Retour de Vermorel.
Vermorel aussi a été élu à Montmartre, bien qu’absent, par
13 400 suffrages. Cela prouve que les révolutionnaires n’ont
tenu aucun compte des calomnies dont les prétendus républicains
du Siècle et de L’Avenir national l’ont abreuvé.
Mais, pensais-je à part moi, ce sera un siège vide. Vermorel
est parti depuis huit jours chez sa mère, aux environs de Lyon.
Du diable s’il reviendra dans la fournaise, alors que nul ne
peut vraiment l’accuser d’avoir en quoi que ce soit contribué
à l’allumer.
Il est sous ce rapport dans une indépendance morale absolue
et peut, sans crainte, décliner le mandat dont on l’a investi
sans même le consulter.
Quelle n’est pas ma surprise de le rencontrer, le lendemain,
en montant l’escalier qui conduit à la salle du Conseil.
– Vous ici ?
– Sans doute. Je regrette seulement de n’être pas arrivé
pour la première séance. Mais j’ai dû, pour revenir, lancer sur
une fausse piste des agents qui me filaient depuis Lyon.
Cela m’a causé un retard de près de dix heures.
– Comment vous êtes-vous décidé à venir ainsi vous jeter
dans la bagarre ?
– Où nous resterons probablement tous, je le sais.

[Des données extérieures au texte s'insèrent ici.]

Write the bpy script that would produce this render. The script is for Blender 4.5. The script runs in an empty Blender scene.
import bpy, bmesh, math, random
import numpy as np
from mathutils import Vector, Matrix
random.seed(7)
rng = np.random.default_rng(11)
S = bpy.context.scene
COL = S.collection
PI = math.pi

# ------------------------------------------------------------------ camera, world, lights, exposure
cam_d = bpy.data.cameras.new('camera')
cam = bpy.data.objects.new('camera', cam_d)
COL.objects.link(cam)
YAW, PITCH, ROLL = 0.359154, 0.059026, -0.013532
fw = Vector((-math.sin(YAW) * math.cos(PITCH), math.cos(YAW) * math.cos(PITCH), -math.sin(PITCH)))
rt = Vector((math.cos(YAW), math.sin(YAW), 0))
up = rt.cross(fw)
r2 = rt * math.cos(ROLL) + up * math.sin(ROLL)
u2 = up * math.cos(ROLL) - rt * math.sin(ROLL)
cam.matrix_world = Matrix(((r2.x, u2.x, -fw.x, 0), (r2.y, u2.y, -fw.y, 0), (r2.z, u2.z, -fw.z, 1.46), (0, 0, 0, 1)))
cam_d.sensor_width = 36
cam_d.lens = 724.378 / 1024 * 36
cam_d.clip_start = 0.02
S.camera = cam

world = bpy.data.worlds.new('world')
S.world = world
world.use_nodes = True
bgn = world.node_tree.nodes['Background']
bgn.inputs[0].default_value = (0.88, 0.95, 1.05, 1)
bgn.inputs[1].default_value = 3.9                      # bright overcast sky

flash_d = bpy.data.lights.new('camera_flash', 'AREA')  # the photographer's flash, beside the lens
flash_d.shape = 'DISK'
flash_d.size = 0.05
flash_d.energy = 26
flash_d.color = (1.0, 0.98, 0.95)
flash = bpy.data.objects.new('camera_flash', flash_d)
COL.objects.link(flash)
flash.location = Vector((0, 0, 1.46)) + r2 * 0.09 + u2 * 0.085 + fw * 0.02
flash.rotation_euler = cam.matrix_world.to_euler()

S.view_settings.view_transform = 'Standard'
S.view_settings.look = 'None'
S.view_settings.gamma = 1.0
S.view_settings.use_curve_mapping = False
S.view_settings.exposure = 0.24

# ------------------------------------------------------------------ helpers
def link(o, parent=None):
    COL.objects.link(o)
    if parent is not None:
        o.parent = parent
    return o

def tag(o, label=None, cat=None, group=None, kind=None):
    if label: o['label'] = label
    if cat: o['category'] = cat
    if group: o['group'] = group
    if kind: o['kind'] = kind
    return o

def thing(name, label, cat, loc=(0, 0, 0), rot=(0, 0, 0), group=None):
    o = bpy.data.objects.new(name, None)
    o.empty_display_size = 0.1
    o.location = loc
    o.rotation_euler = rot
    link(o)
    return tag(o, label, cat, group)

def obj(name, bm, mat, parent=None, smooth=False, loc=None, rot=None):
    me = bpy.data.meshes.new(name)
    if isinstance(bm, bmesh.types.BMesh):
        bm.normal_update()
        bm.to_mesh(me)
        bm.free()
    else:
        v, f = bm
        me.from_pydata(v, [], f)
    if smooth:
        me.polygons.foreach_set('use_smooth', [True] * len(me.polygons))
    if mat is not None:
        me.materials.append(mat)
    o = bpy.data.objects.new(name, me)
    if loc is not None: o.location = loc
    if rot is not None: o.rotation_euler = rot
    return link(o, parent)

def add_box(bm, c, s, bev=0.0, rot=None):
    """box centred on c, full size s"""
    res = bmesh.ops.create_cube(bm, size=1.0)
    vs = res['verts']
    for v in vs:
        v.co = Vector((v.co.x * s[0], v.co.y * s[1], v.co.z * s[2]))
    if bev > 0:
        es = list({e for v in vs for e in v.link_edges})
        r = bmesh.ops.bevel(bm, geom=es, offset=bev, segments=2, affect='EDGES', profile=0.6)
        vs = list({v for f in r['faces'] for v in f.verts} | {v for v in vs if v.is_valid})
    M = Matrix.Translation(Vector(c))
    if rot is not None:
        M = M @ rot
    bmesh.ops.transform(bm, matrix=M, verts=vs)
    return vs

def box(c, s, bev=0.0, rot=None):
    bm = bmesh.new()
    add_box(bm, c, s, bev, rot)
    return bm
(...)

Mais
qu’importe ?… J’ai réfléchi tout un jour, ayant appris mon
élection dès lundi, sur ce que j’allais faire. Pas plus que
vous et bien d’autres, je suppose, je ne crois au succès de l’entreprise dans les terribles complications où elle va se
trouver engagée. Mais il serait vraiment trop facile de s’abriter
derrière ce pessimisme pour demeurer les bras croisés
en ce moment. Le problème est posé dans de mauvaises
conditions, c’est vrai ; mais il n’en faut pas moins tenter de
le résoudre. Telle est la réponse que je me suis faite… et
me voilà.
C’est bien là l’homme que m’ont fait connaître nos longues
conversations à la Conciergerie. Je lui serre la main pour
toute réponse. Son entrée produit un certain étonnement.

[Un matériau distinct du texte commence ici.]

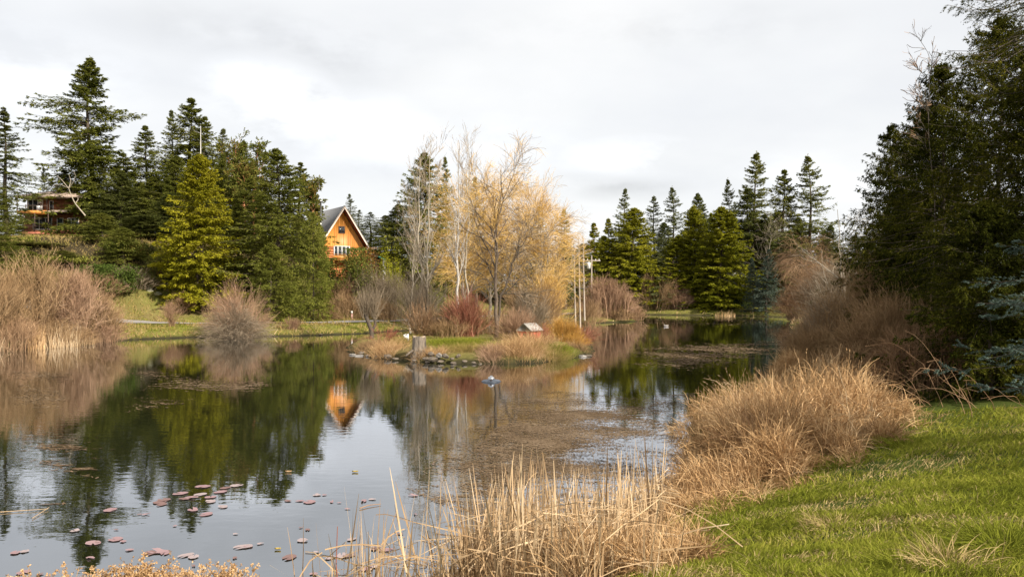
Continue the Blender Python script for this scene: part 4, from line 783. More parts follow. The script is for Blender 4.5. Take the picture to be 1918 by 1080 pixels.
for i_, (px, D, wp, dep, n_, a, b, m_, lab) in enumerate([
    (975, 45.6, 90, 1.2, 1800, .6, 1.2, 'straw', 'largest tan drooping grass mound at the front of the island'), (922, 45, 40, .9, 900, .5, 1.0, 'pink_twig', 'pinkish dry weed mound at the island front left of the largest tan mound'),
    (1035, 46.5, 80, 1.2, 1500, .4, .8, 'meadow_blade', 'yellow-tan grass at the right front of the island'), (1000, 49, 90, 2, 1500, .6, 1.1, 'straw', 'tan grass below the red hut'),
    (722, 48.2, 60, 1.4, 1200, .5, 1.0, 'straw', 'drooping tan grass at the left front of the island'), (690, 51.5, 50, 2, 800, .4, .9, 'tan_twig', 'brown weeds at the left tip of the island'),
    (760, 52, 70, 2.5, 1100, .3, .6, 'meadow_blade', 'yellow-green grass between the left tip and the stump'), (815, 45.7, 60, .6, 600, .3, .6, 'straw', 'thin tan grass above the island rocks'),
    (855, 49.5, 105, 2.2, 5200, .25, .5, 'grass', 'bright green grass patch in the middle of the island'), (870, 46.4, 95, .9, 1500, .3, .55, 'meadow_blade', 'tan grass fringe below the bright green patch'),
    (1048, 48.6, 46, 1.3, 2200, .25, .5, 'grass', 'small bright green grass patch at the right end of the island'), (785, 46.2, 26, .8, 500, .4, .8, 'tan_twig', 'brown weeds around the foot of the old stump'),
    (1085, 50.5, 40, 1, 500, .3, .7, 'tan_twig', 'rusty weeds above the pale rock at the right end of the island')]):
    tuft(px, D, wp, dep, n_, a, b, 400+i_, lab, m_)
# lawn blades near the camera
def lawn_blades(n, seed, m, name, lab, pred=None, l0=.05, l1=.15, w0=.006, dens=1.6, ymax=26):
    rng = np.random.default_rng(seed); N_ = n*3; u = rng.uniform(0, 1, N_); y = 3.2*(ymax/3.2)**u; x = rng.uniform(-.02, .86, N_)*y-.2
    keep = rng.uniform(0, 1, N_) < 1; x, y = x[keep], y[keep]
    z, d, di = terr(x, y, True); nz = wob(x, y, .35)+.6*wob(x+3, y-2, .12); k = (d > .5+.35*wob(x, y, .6)) & (y < 17.2+1.2*wob(x, y, 1)+.12*x)
    if pred is not None: k &= pred(x, y, d, nz, rng)
    x, y, z, d, nz = [a[k][:n] for a in (x, y, z, d, nz)]; n = len(x)
    az = 2.5*wob(x, y, .5)+rng.normal(size=n)*1.1; le = rng.uniform(.3, 1.3, n)
    D_ = np.stack([np.cos(az)*le, np.sin(az)*le, np.ones(n)], 1); ln = rng.uniform(l0, l1, n)*(1+.45*np.clip(nz, -1, 1.3))*(1+.9*(1-sm(.8, 2.6, d)))*(1+.25*sm(6, 15, y))
    T = grow(np.stack([x, y, z-.01], 1), D_, ln, 4, .12, -.30, rng); g = G()
    ribbons(g, T, np.array([1, .9, .6, .1])[None]*w0*(1+y[:, None]*.07)*rng.uniform(.6, 1.4, (n, 1)), rng); return ob(name, g.mesh(name, m), None, None, label=lab, category='grass', kind='stuff')
bare = lambda x, y, d, nz, r: (wob(x, y, .9)+.5*wob(x+2, y, .25)+r.normal(size=len(x))*.25 < .5)
lawn_blades(150000, 1, 'grass', 'grass', 'lush green lawn grass sloping down to the golden grass', bare)
lawn_blades(34000, 2, 'dry_blade', 'dry_grass', 'brown dead grass blades scattered and matted through the lawn', lambda x, y, d, nz, r: (wob(x, y, .9)+.5*wob(x+2, y, .25)+r.normal(size=len(x))*.25 > .30) | (r.uniform(0, 1, len(x)) < .10), .04, .11)
def tussock(px, D, r_, n, seed, m, h0, h1, lab, ww=.008):
    rng = np.random.default_rng(seed); x = W(px, D); z = tz(x, D); b = rng.normal(size=(n, 3))*[r_*.35, r_*.35, 0]; d = nrm(b+1e-6)*.9+rng.normal(size=(n, 3))*[.4, .4, .1]+[0, 0, 1]
    g = G(); ribbons(g, grow(b, d, rng.uniform(h0, h1, n), 6, .06, -.22, rng), np.array([1, 1, .9, .7, .45, .1])[None]*ww*rng.uniform(.6, 1.2, (n, 1)), rng)
    ob('grass_tussock', g.mesh('grass_tussock', m), None, (x, D, z-.02), label=lab, category='grass clump')
tussock(1885, 7.1, .42, 700, 1, 'grass', .25, .5, 'large dark green tussock at the right edge of the lawn')
tussock(1690, 6.6, .3, 260, 2, 'grass', .15, .3, 'small green tussock in the lower middle of the lawn')
tussock(1782, 6.5, .35, 200, 3, 'dry_blade', .2, .4, 'brown and green tussock with dry orange blades in the lower right lawn')
tussock(1560, 9.4, .5, 240, 4, 'dry_blade', .12, .28, 'flattened dry patch in the middle of the lawn')
tussock(1460, 6.3, .35, 260, 5, 'grass', .18, .32, 'tuft of longer green grass at the bottom left of the lawn')
tussock(1700, 15.2, .5, 320, 6, 'grass', .25, .5, 'tall bright grass tuft beside the right end of the golden grass')
# ground cover on the far banks
def cover(n, seed, m, name, lab, x0, x1, y0, y1, h0, h1, ww, pred):
    rng = np.random.default_rng(seed); y = rng.uniform(y0, y1, n); x = rng.uniform(x0, x1, n); z, d, di = terr(x, y, True); k = (d > .15) & pred(x, y, d); x, y, z = x[k], y[k], z[k]; n = len(x)
    pd = np.min(np.hypot(x[:, None]-px_[None, ::3], y[:, None]-py_[None, ::3]), 1); k = pd > 1.25; x, y, z = x[k], y[k], z[k]; n = len(x)
    T = grow(np.stack([x, y, z-.03], 1), rng.normal(size=(n, 3))*[.6, .6, .1]+[0, 0, 1], rng.uniform(h0, h1, n)*(1+.5*wob(x, y, .8)), 3, .1, -.2, rng); g = G()
    ribbons(g, T, np.array([1, .8, .2])[None]*ww*np.ones((n, 1)), rng); ob(name, g.mesh(name, m), None, None, label=lab, category='ground cover', kind='stuff')
cover(42000, 1, 'grass', 'bank_grass', 'green grass along the path on the left bank', -58, -2, 64, 90, .10, .22, .05, lambda x, y, d: (d < 17+2*wob(x, y, 2)) & (wob(x, y, 2.0) < .0))
cover(52000, 2, 'meadow_blade', 'slope_cover', 'tan and yellow weeds covering the left bank and slope', -62, 6, 64, 112, .18, .5, .06, lambda x, y, d: (wob(x, y, 2.0) > -.1) | (d > 15) | (d < 1.6))
cover(16000, 3, 'straw', 'shore_grass', 'dry grass fringing the far waterline', -60, 48, 50, 128, .25, .6, .05, lambda x, y, d: d < 1.3)
cover(14000, 4, 'grass', 'far_grass', 'green grass at the far right shore', 20, 60, 100, 135, .10, .25, .08, lambda x, y, d: d > .6)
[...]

Personne ne s’attendait certainement à le voir venir prendre
possession de son siège à la Commune.
Quelle différence entre un Tirard et cet homme acceptant,
après mûre réflexion, les conséquences – terribles peut-être
– d’un mandat qu’il n’a pas sollicité, ni même désiré !1
Gustave Lefrançais, Souvenirs d’un révolutionnaire, De juin 1848 à la Commune
1Après presqu’un mois d’agonie, faute de soins, Vermorel mourra de ses blessures à Versailles le 20 juin 1871, veille de son trentième anniversaire.